The July FOMC Minutes released on Wednesday showed that the “vast majority” of FOMC participants supported the case to lower the interest rate at the upcoming September meeting if data met expectations. Investors have priced in a 100 basis points (bps) of a Fed total rate cut by year-end, but those odds will likely change after Powell’s speech. Any additional dovish comments from Fed officials might continue to undermine the USD against the Loonie

On the Loonie front, the recent Canadian July inflation data has triggered the bets that the Bank of Canada (BoC) would set for its third interest rate cut in a row come September. Money markets are now expecting rate cuts of 25 bps for the remaining monetary meetings of the year. This, in turn, might weigh on the Canadian Dollar (CAD) and help limit USD/CAD’s losses. 

Canadian Dollar FAQs

The key factors driving the Canadian Dollar (CAD) are the level of interest rates set by the Bank of Canada (BoC), the price of Oil, Canada’s largest export, the health of its economy, inflation and the Trade Balance, which is the difference between the value of Canada’s exports versus its imports. Other factors include market sentiment – whether investors are taking on more risky assets (risk-on) or seeking safe-havens (risk-off) – with risk-on being CAD-positive. As its largest trading partner, the health of the US economy is also a key factor influencing the Canadian Dollar.

The Bank of Canada (BoC) has a significant influence on the Canadian Dollar by setting the level of interest rates that banks can lend to one another. This influences the level of interest rates for everyone. The main goal of the BoC is to maintain inflation at 1-3% by adjusting interest rates up or down. Relatively higher interest rates tend to be positive for the CAD. The Bank of Canada can also use quantitative easing and tightening to influence credit conditions, with the former CAD-negative and the latter CAD-positive.

The price of Oil is a key factor impacting the value of the Canadian Dollar. Petroleum is Canada’s biggest export, so Oil price tends to have an immediate impact on the CAD value. Generally, if Oil price rises CAD also goes up, as aggregate demand for the currency increases. The opposite is the case if the price of Oil falls. Higher Oil prices also tend to result in a greater likelihood of a positive Trade Balance, which is also supportive of the CAD.

While inflation had always traditionally been thought of as a negative factor for a currency since it lowers the value of money, the opposite has actually been the case in modern times with the relaxation of cross-border capital controls. Higher inflation tends to lead central banks to put up interest rates which attracts more capital inflows from global investors seeking a lucrative place to keep their money. This increases demand for the local currency, which in Canada’s case is the Canadian Dollar.

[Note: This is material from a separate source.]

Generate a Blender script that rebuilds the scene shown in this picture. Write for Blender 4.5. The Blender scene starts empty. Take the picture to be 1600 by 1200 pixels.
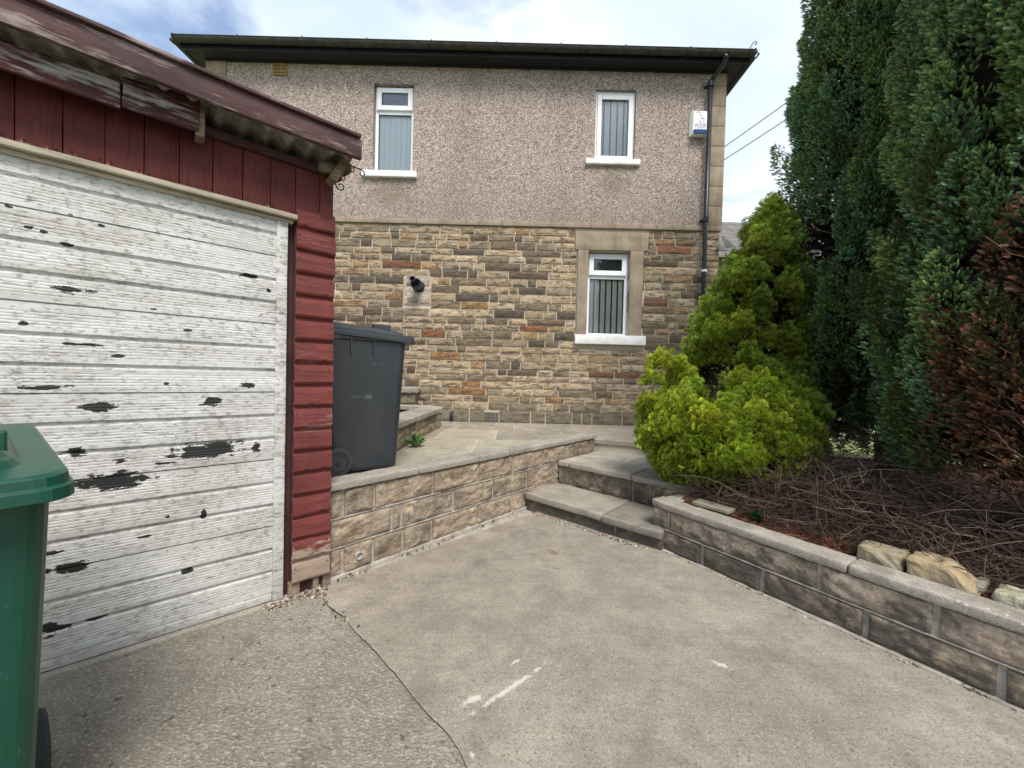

Macroeconomic data releases gauge the health of the economy and can have an impact on the Canadian Dollar. Indicators such as GDP, Manufacturing and Services PMIs, employment, and consumer sentiment surveys can all influence the direction of the CAD. A strong economy is good for the Canadian Dollar. Not only does it attract more foreign investment but it may encourage the Bank of Canada to put up interest rates, leading to a stronger currency. If economic data is weak, however, the CAD is likely to fall.